Rare Fendt 9390R combine spotted in Suffolk

One Suffolk farmer was so determined to get his hands on a Fendt combine, he imported one. Martin Rickatson explains.

Fendt combines may be almost non-existent in Britain, but that didn’t stop John Davie-Thornhill getting hold of one. He farms 540ha of combinable crops between Diss and Bury St Edmunds and snared the one-year-old Fendt 9390R from Spain thanks to his partnership with his local Agco dealer, who rents part of his yard.

See also: Farmer takes four Massey Ferguson 865 combines for a spin 

Despite a few glitches, he has been pleased with the way the combine has performed.

“It was tested in the UK, including on our farm, but while it was sold in mainland Europe, they decided not to bring it to the UK,” he says.

“I’d always been keen on the straight-through, unpitched single-rotor design rather than the pitched layout some other machines use, finding it simpler and less abrasive, and I’d acquired a 1987 MF8590 a while ago, to support a straw-walker MF we were running.

Fendt-9390

Fendt-9390

With a header that wasn’t too big, at 6.6m (22ft), and with 248hp on tap, there was plenty of power for the material coming in.

“Having seen what it could do, I was keen to try an up-to-date version, and I still wanted to move away from both drum-and-concave and straw walker arrangements. I didn’t want a combine with a massively wide cutterbar, but a rotary that would produce good outputs with a mid-sized header.”

One of the last from the Continent

“When MF introduced a new series of 9005 Fortia rotaries in North America and mainland Europe, we were again involved in some UK testing, but Agco decided not to bring them here, as they felt the twin-rotor hybrid Delta more suited the UK market.

Fendt-9390

But although they’ve now stopped bringing the single-rotor machines to Europe, they agreed to help me source one of the last from the Continent.”

Ultimately, it wasn’t a red combine Mr Davie-Thornhill purchased, but a green one. Agco’s multi-brand strategy means that, as well as the MF 9500 combines that have succeeded the 9005s, the Hesston factory has also been producing the axial rotor machines in Fendt green for selected European markets.

So that’s how an ex-Spain one-year-old unused 7.7m Fendt 9390R – equivalent to an MF 9530, the top-but-one in the range – comes to be cutting wheat, rye, barley and beans in Suffolk.

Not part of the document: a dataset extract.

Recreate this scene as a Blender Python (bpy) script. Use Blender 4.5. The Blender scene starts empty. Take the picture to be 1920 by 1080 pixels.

Since its arrival, Mr Davie-Thornhill says that, while there have been a few glitches, he has been pleased with the way the 9390R has performed.

John Davie-Thornhill

John Davie-Thornhill: The 9390 has proved itself in UK conditions, giving us good outputs from a mid to high-end rotary with good grain quality and decent straw for our buyers

“On the whole, it has performed exactly as I expected, although we’ve had some frustrating issues with small things such as electrical actuators. But it has proved itself in UK conditions, giving us good outputs from a mid to high-end rotary with good grain quality and decent straw for our buyers.”

Put to the test

Operator Jon Backhouse, who only joined Mr Davie-Thornhill’s team this summer, reckons to have learned its characteristics fairly quickly, although he feels there’s more output to come from the machine. 

“It will happily average 30t/hour in wheat, but we’ve not pushed it hard yet, as it’s got plenty of capacity for our acreage. There are seven concave sections, and the spacings at the rear could do with doubling to an inch to boost capacity.

“The chopper also needs some fine-tuning to handle dense wheat straw. But it’s simple to service, with only six main grease points. And as our land is mostly in a single block, while it’s a wide machine at 3.5m, that isn’t too much of an issue.


A brief history of rotaries

The roots of Agco’s single-rotor combine technology stretch back to 1980 when White Farm Equipment launched its 9700 Axial Harvest Boss with an axial, horizontal threshing and a separation rotor.

The design morphed into the updated 9720 model, and was taken over by Massey Ferguson (MF) in the mid-1980s when the latter bought White’s combine business.

The machine was rebadged as the MF8590, and a handful of the V8 Perkins-powered models, featuring a 4.26m (14ft) long rotor, came to the UK. However its chunky dimensions – in particular, transport width – hampered its success in the UK.

Fast-forward to the 1990s, though, and Agco, which had purchased both White and MF and was still making axial-rotor combines in Missouri (and latterly at the Hesston plant in Kansas) brought its redesigned 8780 version over here.